◆ **What you should do**
Present the following data again exactly as it is shown.

◆ **Provided data**
start

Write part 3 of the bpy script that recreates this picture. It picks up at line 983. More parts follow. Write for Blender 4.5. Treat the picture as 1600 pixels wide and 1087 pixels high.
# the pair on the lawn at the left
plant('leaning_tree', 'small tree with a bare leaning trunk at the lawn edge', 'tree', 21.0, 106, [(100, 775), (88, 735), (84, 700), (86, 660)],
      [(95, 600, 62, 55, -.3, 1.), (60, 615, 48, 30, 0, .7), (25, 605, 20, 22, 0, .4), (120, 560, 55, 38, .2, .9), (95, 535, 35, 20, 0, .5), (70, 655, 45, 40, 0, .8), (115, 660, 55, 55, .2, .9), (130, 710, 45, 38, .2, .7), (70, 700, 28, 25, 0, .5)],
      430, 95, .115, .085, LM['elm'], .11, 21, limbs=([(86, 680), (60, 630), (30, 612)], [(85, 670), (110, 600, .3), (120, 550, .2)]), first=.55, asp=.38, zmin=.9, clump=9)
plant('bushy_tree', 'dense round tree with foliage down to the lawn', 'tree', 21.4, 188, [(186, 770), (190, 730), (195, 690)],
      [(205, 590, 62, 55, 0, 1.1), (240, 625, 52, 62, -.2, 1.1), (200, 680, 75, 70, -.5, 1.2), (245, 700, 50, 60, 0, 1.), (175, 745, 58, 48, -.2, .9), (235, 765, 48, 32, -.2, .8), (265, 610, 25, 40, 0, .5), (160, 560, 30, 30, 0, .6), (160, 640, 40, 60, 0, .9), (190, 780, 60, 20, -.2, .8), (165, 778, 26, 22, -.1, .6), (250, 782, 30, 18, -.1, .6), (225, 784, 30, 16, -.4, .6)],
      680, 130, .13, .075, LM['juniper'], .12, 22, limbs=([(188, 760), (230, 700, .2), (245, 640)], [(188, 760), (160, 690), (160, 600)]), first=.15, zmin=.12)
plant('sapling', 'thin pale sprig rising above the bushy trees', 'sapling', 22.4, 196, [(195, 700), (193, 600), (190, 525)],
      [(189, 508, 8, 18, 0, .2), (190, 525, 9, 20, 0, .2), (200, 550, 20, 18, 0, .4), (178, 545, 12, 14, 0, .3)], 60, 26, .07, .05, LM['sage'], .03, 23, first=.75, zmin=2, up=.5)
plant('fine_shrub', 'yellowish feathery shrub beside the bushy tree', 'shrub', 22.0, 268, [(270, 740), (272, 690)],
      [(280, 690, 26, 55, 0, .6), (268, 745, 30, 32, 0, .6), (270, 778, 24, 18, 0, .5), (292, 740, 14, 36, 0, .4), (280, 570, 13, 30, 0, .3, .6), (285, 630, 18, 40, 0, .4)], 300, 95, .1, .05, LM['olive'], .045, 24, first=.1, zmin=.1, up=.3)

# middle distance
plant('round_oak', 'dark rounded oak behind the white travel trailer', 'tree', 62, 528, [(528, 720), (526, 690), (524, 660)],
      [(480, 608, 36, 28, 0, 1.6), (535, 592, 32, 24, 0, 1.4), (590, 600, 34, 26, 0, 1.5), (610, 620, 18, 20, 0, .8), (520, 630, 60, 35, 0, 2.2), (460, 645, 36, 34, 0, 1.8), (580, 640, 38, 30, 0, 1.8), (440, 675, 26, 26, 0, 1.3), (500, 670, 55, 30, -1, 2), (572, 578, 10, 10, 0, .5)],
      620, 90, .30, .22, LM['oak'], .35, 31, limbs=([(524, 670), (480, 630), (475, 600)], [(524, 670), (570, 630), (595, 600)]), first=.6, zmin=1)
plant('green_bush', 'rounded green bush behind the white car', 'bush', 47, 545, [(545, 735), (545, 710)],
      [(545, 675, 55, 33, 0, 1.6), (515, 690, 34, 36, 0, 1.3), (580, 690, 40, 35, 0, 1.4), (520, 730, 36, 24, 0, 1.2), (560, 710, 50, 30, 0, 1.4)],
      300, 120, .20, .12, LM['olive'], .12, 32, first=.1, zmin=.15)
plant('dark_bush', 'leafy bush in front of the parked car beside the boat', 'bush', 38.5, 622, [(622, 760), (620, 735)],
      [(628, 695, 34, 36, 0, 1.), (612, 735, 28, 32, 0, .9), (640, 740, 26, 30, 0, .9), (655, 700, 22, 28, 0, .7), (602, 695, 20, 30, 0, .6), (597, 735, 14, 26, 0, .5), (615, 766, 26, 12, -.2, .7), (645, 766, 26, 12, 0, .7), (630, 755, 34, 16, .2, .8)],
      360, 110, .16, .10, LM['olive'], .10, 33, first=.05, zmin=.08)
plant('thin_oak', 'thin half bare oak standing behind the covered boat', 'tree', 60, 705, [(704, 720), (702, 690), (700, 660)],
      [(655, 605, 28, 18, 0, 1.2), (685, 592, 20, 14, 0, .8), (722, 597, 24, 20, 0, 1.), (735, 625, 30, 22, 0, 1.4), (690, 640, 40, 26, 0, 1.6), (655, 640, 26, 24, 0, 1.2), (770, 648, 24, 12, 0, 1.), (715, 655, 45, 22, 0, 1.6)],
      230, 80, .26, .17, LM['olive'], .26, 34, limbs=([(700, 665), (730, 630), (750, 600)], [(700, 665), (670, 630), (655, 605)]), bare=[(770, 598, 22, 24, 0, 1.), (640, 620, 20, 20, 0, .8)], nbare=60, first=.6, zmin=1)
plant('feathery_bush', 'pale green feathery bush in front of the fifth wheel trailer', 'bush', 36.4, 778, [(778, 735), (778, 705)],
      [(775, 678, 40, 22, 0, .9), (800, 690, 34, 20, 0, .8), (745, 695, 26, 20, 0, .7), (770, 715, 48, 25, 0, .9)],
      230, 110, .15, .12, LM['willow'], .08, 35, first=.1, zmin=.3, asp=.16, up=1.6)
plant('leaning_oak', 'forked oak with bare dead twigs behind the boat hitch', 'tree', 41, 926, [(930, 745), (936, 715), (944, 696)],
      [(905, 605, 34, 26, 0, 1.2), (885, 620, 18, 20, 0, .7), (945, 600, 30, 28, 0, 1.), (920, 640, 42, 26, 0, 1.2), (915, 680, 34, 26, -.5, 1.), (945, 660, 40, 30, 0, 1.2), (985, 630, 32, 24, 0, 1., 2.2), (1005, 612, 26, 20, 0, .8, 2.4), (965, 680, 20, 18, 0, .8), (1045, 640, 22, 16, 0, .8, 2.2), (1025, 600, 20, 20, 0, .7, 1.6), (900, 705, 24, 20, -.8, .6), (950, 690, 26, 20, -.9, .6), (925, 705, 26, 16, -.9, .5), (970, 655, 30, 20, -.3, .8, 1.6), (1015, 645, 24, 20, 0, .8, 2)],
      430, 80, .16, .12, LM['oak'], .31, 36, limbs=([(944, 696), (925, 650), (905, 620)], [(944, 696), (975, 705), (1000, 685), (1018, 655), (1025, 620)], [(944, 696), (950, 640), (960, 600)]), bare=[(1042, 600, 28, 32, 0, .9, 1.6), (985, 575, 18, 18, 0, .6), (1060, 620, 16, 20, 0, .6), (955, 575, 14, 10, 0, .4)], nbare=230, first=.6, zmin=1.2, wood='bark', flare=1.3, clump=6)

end

◆ **Finished exercise**
Write part 3 of the bpy script that recreates this picture. It picks up at line 983. More parts follow. Write for Blender 4.5. Treat the picture as 1600 pixels wide and 1087 pixels high.
# the pair on the lawn at the left
plant('leaning_tree', 'small tree with a bare leaning trunk at the lawn edge', 'tree', 21.0, 106, [(100, 775), (88, 735), (84, 700), (86, 660)],
      [(95, 600, 62, 55, -.3, 1.), (60, 615, 48, 30, 0, .7), (25, 605, 20, 22, 0, .4), (120, 560, 55, 38, .2, .9), (95, 535, 35, 20, 0, .5), (70, 655, 45, 40, 0, .8), (115, 660, 55, 55, .2, .9), (130, 710, 45, 38, .2, .7), (70, 700, 28, 25, 0, .5)],
      430, 95, .115, .085, LM['elm'], .11, 21, limbs=([(86, 680), (60, 630), (30, 612)], [(85, 670), (110, 600, .3), (120, 550, .2)]), first=.55, asp=.38, zmin=.9, clump=9)
plant('bushy_tree', 'dense round tree with foliage down to the lawn', 'tree', 21.4, 188, [(186, 770), (190, 730), (195, 690)],
      [(205, 590, 62, 55, 0, 1.1), (240, 625, 52, 62, -.2, 1.1), (200, 680, 75, 70, -.5, 1.2), (245, 700, 50, 60, 0, 1.), (175, 745, 58, 48, -.2, .9), (235, 765, 48, 32, -.2, .8), (265, 610, 25, 40, 0, .5), (160, 560, 30, 30, 0, .6), (160, 640, 40, 60, 0, .9), (190, 780, 60, 20, -.2, .8), (165, 778, 26, 22, -.1, .6), (250, 782, 30, 18, -.1, .6), (225, 784, 30, 16, -.4, .6)],
      680, 130, .13, .075, LM['juniper'], .12, 22, limbs=([(188, 760), (230, 700, .2), (245, 640)], [(188, 760), (160, 690), (160, 600)]), first=.15, zmin=.12)
plant('sapling', 'thin pale sprig rising above the bushy trees', 'sapling', 22.4, 196, [(195, 700), (193, 600), (190, 525)],
      [(189, 508, 8, 18, 0, .2), (190, 525, 9, 20, 0, .2), (200, 550, 20, 18, 0, .4), (178, 545, 12, 14, 0, .3)], 60, 26, .07, .05, LM['sage'], .03, 23, first=.75, zmin=2, up=.5)
plant('fine_shrub', 'yellowish feathery shrub beside the bushy tree', 'shrub', 22.0, 268, [(270, 740), (272, 690)],
      [(280, 690, 26, 55, 0, .6), (268, 745, 30, 32, 0, .6), (270, 778, 24, 18, 0, .5), (292, 740, 14, 36, 0, .4), (280, 570, 13, 30, 0, .3, .6), (285, 630, 18, 40, 0, .4)], 300, 95, .1, .05, LM['olive'], .045, 24, first=.1, zmin=.1, up=.3)

# middle distance
plant('round_oak', 'dark rounded oak behind the white travel trailer', 'tree', 62, 528, [(528, 720), (526, 690), (524, 660)],
      [(480, 608, 36, 28, 0, 1.6), (535, 592, 32, 24, 0, 1.4), (590, 600, 34, 26, 0, 1.5), (610, 620, 18, 20, 0, .8), (520, 630, 60, 35, 0, 2.2), (460, 645, 36, 34, 0, 1.8), (580, 640, 38, 30, 0, 1.8), (440, 675, 26, 26, 0, 1.3), (500, 670, 55, 30, -1, 2), (572, 578, 10, 10, 0, .5)],
      620, 90, .30, .22, LM['oak'], .35, 31, limbs=([(524, 670), (480, 630), (475, 600)], [(524, 670), (570, 630), (595, 600)]), first=.6, zmin=1)
plant('green_bush', 'rounded green bush behind the white car', 'bush', 47, 545, [(545, 735), (545, 710)],
      [(545, 675, 55, 33, 0, 1.6), (515, 690, 34, 36, 0, 1.3), (580, 690, 40, 35, 0, 1.4), (520, 730, 36, 24, 0, 1.2), (560, 710, 50, 30, 0, 1.4)],
      300, 120, .20, .12, LM['olive'], .12, 32, first=.1, zmin=.15)
plant('dark_bush', 'leafy bush in front of the parked car beside the boat', 'bush', 38.5, 622, [(622, 760), (620, 735)],
      [(628, 695, 34, 36, 0, 1.), (612, 735, 28, 32, 0, .9), (640, 740, 26, 30, 0, .9), (655, 700, 22, 28, 0, .7), (602, 695, 20, 30, 0, .6), (597, 735, 14, 26, 0, .5), (615, 766, 26, 12, -.2, .7), (645, 766, 26, 12, 0, .7), (630, 755, 34, 16, .2, .8)],
      360, 110, .16, .10, LM['olive'], .10, 33, first=.05, zmin=.08)
plant('thin_oak', 'thin half bare oak standing behind the covered boat', 'tree', 60, 705, [(704, 720), (702, 690), (700, 660)],
      [(655, 605, 28, 18, 0, 1.2), (685, 592, 20, 14, 0, .8), (722, 597, 24, 20, 0, 1.), (735, 625, 30, 22, 0, 1.4), (690, 640, 40, 26, 0, 1.6), (655, 640, 26, 24, 0, 1.2), (770, 648, 24, 12, 0, 1.), (715, 655, 45, 22, 0, 1.6)],
      230, 80, .26, .17, LM['olive'], .26, 34, limbs=([(700, 665), (730, 630), (750, 600)], [(700, 665), (670, 630), (655, 605)]), bare=[(770, 598, 22, 24, 0, 1.), (640, 620, 20, 20, 0, .8)], nbare=60, first=.6, zmin=1)
plant('feathery_bush', 'pale green feathery bush in front of the fifth wheel trailer', 'bush', 36.4, 778, [(778, 735), (778, 705)],
      [(775, 678, 40, 22, 0, .9), (800, 690, 34, 20, 0, .8), (745, 695, 26, 20, 0, .7), (770, 715, 48, 25, 0, .9)],
      230, 110, .15, .12, LM['willow'], .08, 35, first=.1, zmin=.3, asp=.16, up=1.6)
plant('leaning_oak', 'forked oak with bare dead twigs behind the boat hitch', 'tree', 41, 926, [(930, 745), (936, 715), (944, 696)],
      [(905, 605, 34, 26, 0, 1.2), (885, 620, 18, 20, 0, .7), (945, 600, 30, 28, 0, 1.), (920, 640, 42, 26, 0, 1.2), (915, 680, 34, 26, -.5, 1.), (945, 660, 40, 30, 0, 1.2), (985, 630, 32, 24, 0, 1., 2.2), (1005, 612, 26, 20, 0, .8, 2.4), (965, 680, 20, 18, 0, .8), (1045, 640, 22, 16, 0, .8, 2.2), (1025, 600, 20, 20, 0, .7, 1.6), (900, 705, 24, 20, -.8, .6), (950, 690, 26, 20, -.9, .6), (925, 705, 26, 16, -.9, .5), (970, 655, 30, 20, -.3, .8, 1.6), (1015, 645, 24, 20, 0, .8, 2)],
      430, 80, .16, .12, LM['oak'], .31, 36, limbs=([(944, 696), (925, 650), (905, 620)], [(944, 696), (975, 705), (1000, 685), (1018, 655), (1025, 620)], [(944, 696), (950, 640), (960, 600)]), bare=[(1042, 600, 28, 32, 0, .9, 1.6), (985, 575, 18, 18, 0, .6), (1060, 620, 16, 20, 0, .6), (955, 575, 14, 10, 0, .4)], nbare=230, first=.6, zmin=1.2, wood='bark', flare=1.3, clump=6)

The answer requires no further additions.